The Mission Model Canvas

How do you use the Business Model Canvas if the primary goal is not to earn money, but to fulfil a mission? In other words, how can you use the Business Model Canvas when the primary metrics of success for your organisation is not financial revenue – for example when you’re a government or educational institution or an NGO?

For those in this situation, Osterwalder adapted the Business Model Canvas to a Mission Model Canvas. The overall concept remains, but five “parts” of the canvas are modified:

  1. Revenue streams -> Mission achievement.
  2. Customer segments -> Beneficiaries
  3. Cost structures -> Mission Cost/Budget.
  4. Channel -> Deployment.
  5. Customer relationship -> Buy-in/Support.
further reading

You can find the Template Mission Model Canvas here. Read more about the Mission Model Canvas guiding questions here.

These components will be discussed in more detail below, but first a 2 minute introductory video:

From Revenue Streams To Mission Achievement

In these cases you don’t earn money, but you mobilise resources and a budget to solve a particular problem and create value for a set of beneficiaries (customers, support organisations, war-fighters, congress, the country, etc.). The canvas box labelled Revenue Streams doesn’t make sense as there is no revenue to measure.

So the first step in building a canvas for mission-driven organisations is to change the Revenue Stream box in the canvas and come up with a counterpart that would provide a measure of success. This alternative is called Mission Achievement. Mission Achievement is the value you are creating for the sum of all of the beneficiaries/the greater good. Do you see the link with the learning on Impact Management?

From Customer segments to Beneficiaries

When discussing the Business Model Canvas we already used the concept ‘Target Group’ instead of ‘customer’, as for social enterprises this is a more appropriate term.

Be aware that for social and societal services, the beneficiary (target group) is not always the one paying the bill.

From Cost structure to Mission cost/Budget

Simply put: how much money do you need to fulfil your mission? Actually, it’s about budgeting. If you want to learn more about budgeting, please visit our module on Financial Management.

From Channel to Deployment

In the commercial world we ask, ‘What type of distribution channel (direct sales, app store, system integrator, etc.) do we use to get the product/service from our company to the customer segments?’  For mission organisations, we ask instead:

  • ‘What will it take to deploy the product/service from our current Minimum Viable Product to widespread use among people who need it?’ (What architecture components can they innovate on and what not?)
  • ‘What constitutes a successful deployment?’ (number of users, units in the field, time to get it into the field, success in the field, etc.)
  • ‘How do we turn an innovation into something that gets adopted by several people/organisations?’

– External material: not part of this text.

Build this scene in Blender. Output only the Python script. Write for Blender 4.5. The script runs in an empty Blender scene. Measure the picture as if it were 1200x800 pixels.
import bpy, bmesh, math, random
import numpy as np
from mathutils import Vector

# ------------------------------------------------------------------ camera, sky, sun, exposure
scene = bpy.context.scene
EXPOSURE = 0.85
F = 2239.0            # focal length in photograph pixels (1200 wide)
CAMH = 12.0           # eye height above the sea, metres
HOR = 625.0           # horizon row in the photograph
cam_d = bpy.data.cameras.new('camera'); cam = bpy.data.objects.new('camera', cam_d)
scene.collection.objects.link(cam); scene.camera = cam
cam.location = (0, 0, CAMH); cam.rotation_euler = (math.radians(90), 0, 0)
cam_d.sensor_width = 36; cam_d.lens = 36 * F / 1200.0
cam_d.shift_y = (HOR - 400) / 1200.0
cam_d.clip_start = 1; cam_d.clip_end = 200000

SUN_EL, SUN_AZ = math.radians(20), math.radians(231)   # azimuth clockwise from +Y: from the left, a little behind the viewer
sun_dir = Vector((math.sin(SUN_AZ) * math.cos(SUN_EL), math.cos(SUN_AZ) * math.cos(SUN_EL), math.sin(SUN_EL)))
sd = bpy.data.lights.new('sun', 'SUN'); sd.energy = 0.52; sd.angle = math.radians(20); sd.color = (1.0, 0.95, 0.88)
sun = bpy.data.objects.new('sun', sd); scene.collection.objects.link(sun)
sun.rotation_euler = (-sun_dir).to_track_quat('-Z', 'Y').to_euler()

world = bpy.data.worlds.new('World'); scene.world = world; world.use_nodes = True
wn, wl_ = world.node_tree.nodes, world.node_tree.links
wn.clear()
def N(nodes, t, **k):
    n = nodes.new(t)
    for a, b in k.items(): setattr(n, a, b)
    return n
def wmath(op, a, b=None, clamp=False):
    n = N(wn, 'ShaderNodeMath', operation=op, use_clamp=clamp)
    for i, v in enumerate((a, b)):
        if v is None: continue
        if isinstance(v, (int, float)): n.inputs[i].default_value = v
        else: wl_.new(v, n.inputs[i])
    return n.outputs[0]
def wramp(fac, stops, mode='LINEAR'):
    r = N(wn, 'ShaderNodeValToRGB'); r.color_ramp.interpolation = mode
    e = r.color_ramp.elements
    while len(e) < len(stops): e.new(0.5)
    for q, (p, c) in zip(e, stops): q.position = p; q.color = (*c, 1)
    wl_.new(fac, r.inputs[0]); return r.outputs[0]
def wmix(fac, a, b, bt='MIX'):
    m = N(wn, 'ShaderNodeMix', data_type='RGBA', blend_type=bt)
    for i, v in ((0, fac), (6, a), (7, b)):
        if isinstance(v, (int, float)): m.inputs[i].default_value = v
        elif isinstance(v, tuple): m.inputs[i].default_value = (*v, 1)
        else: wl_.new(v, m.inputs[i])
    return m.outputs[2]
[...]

From Customer relationship to Buy-in/Support

In an existing business, Customer Relationships is defined as establishing and maintaining a relationship to support existing customers.  Customer discovery helps you understand whose buy-in is needed in order to deploy the product/service (legal, policy, procurement, etc.) and how to get those beneficiaries to buy-in. (Is it funding? Mandates? User requested? etc.) In addition, the long term support and maintenance of new projects needs to be articulated, understood and bought into by the support organisations.